Correctement configurée, une attaque par force brute finira toujours par trouver le mot de passe, mais cela suppose une puissance de calcul et beaucoup de temps. Le délai d’exécution d’une telle attaque dépend du temps nécessaire pour générer toutes les variantes de mots de passe possibles et du temps de réponse du système cible. Considérée comme la méthode la moins efficace pour pirater un mot de passe, cette technique n’est envisagée par les hackers qu’en dernier ressort.

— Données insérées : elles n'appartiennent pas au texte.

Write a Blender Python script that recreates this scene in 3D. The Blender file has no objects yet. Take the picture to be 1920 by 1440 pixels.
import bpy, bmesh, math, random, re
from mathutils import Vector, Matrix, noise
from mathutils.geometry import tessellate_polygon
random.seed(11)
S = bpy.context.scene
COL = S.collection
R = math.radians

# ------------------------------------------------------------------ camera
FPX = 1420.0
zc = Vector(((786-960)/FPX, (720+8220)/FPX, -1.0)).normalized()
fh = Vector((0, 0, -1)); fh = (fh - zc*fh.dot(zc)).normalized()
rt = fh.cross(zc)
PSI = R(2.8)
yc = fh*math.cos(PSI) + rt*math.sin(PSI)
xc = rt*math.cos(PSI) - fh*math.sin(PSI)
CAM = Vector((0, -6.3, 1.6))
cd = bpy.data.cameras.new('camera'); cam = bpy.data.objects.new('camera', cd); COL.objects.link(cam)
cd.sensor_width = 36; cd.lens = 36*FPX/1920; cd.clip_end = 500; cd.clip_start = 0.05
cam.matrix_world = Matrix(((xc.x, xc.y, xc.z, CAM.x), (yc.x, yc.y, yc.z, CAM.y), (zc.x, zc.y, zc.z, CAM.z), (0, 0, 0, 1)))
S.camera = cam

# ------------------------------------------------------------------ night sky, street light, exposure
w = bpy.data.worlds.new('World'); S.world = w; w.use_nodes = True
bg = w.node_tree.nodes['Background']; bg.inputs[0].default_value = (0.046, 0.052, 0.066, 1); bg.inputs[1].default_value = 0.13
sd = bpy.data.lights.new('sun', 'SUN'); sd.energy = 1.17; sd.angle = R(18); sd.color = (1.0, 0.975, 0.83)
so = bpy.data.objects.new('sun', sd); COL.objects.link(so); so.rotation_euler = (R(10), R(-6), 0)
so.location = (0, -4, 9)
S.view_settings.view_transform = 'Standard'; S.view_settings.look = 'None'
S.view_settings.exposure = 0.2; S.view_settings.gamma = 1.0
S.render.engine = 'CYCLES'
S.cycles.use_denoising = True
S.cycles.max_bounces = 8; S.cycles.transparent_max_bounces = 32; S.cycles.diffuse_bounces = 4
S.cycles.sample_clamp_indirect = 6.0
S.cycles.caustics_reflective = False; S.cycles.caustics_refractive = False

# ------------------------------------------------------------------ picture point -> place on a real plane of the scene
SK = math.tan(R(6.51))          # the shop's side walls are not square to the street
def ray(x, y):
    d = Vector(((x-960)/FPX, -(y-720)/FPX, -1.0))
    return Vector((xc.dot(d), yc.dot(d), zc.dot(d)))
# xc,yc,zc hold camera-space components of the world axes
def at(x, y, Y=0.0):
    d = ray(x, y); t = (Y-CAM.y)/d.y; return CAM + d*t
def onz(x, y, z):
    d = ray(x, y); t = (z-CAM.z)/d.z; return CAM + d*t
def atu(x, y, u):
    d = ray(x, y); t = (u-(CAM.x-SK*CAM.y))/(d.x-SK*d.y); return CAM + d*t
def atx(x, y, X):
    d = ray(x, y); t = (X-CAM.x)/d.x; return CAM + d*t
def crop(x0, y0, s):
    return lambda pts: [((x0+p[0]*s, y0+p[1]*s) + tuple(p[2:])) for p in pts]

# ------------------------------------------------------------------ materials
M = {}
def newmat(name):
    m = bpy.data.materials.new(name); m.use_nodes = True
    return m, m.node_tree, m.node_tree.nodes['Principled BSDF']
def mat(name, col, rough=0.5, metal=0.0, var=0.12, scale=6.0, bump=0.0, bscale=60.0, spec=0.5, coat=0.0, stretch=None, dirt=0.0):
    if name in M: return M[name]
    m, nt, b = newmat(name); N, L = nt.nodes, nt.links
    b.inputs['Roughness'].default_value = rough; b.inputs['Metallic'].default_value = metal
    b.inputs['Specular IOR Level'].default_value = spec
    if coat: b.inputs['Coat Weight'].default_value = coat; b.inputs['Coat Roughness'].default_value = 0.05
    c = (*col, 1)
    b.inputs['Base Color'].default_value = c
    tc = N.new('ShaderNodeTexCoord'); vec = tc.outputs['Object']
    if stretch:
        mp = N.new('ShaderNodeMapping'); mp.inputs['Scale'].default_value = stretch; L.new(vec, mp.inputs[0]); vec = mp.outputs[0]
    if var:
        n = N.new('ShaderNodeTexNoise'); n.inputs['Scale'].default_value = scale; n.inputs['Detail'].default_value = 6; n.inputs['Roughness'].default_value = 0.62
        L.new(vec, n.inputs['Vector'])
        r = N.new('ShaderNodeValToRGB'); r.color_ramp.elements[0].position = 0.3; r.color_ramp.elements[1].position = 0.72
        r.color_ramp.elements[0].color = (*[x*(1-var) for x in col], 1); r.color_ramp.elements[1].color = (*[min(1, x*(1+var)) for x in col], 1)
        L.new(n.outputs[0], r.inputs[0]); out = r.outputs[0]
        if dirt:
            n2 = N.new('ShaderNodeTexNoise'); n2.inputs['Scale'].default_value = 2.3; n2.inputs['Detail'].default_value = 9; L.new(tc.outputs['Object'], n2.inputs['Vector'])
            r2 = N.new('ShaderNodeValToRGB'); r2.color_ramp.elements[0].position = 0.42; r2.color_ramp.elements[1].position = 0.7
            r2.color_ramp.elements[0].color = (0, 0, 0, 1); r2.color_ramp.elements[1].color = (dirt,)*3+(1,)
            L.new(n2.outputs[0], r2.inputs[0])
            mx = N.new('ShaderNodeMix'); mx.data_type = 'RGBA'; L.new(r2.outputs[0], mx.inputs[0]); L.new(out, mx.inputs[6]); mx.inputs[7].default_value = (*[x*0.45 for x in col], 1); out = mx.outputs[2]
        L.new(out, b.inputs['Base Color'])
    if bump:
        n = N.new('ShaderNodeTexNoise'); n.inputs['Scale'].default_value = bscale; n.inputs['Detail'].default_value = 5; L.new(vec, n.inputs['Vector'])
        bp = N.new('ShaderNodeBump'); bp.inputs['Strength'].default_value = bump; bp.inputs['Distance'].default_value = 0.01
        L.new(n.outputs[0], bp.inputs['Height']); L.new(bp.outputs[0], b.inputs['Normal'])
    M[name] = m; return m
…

4 – Le bourrage d’identifiants
Le bourrage d’identifiants (stuffing) est une technique de piratage automatisée fondée sur des identifiants volés. Il peut s’agir de listes de noms d’utilisateurs, d’adresses e-mail et de mots de passe. L’automatisation permet de soumettre les demandes de connexion à une application et de n’enregistrer seulement les combinaisons fructueuses pour les réutiliser ultérieurement. Les attaques de bourrage d’identifiants n’essaient pas de deviner des mots de passe ni d’accéder par force brute. Le hacker utilise des outils spécifiques pour automatiser les tentatives d’authentification au moyen d’identifiants déjà révélés. Il peut lancer des millions de tentatives pour vérifier si un utilisateur a utilisé la même combinaison d’identification sur un autre site web ou une autre application. Les attaques de bourrage d’identifiants ne fonctionnent que si un individu réutilise le même mot de passe or c’est trop souvent le cas sur de multiples sites
5 – La pulvérisation de mots de passe
Cette attaque à base d’identifiants tente d’accéder à de nombreux comptes en ne testant que quelques mots de passe courants. C’est l’exact opposé d’une attaque par force brute qui vise un compte donné et multiplie les tentatives de très nombreuses combinaisons de mot de passe. Ici, le hacker teste le même mot de passe courant (ex. « 12345678 » ou « M0tdepasse ») sur de très nombreux comptes puis recommence avec un autre mot de passe. Comme il teste un mot de passe sur tous les comptes d’une liste avant de passer au suivant, cette technique évite au hacker d’être détecté et qu’aucun compte soit verrouillé au vu du délai entre deux tentatives. Il suffit que les pratiques de gestion des mots de passe d’un utilisateur ou d’un compte laissent à désirer et le hacker parviendra à s’infiltrer.
Certaines attaques de mots de passe combinent plusieurs outils et méthodologies parmi celles présentées pour améliorer leurs chances de succès. Cependant, dans la plupart des cas, les piratages réussis doivent beaucoup aux mauvaises pratiques de gestion des mots de passe.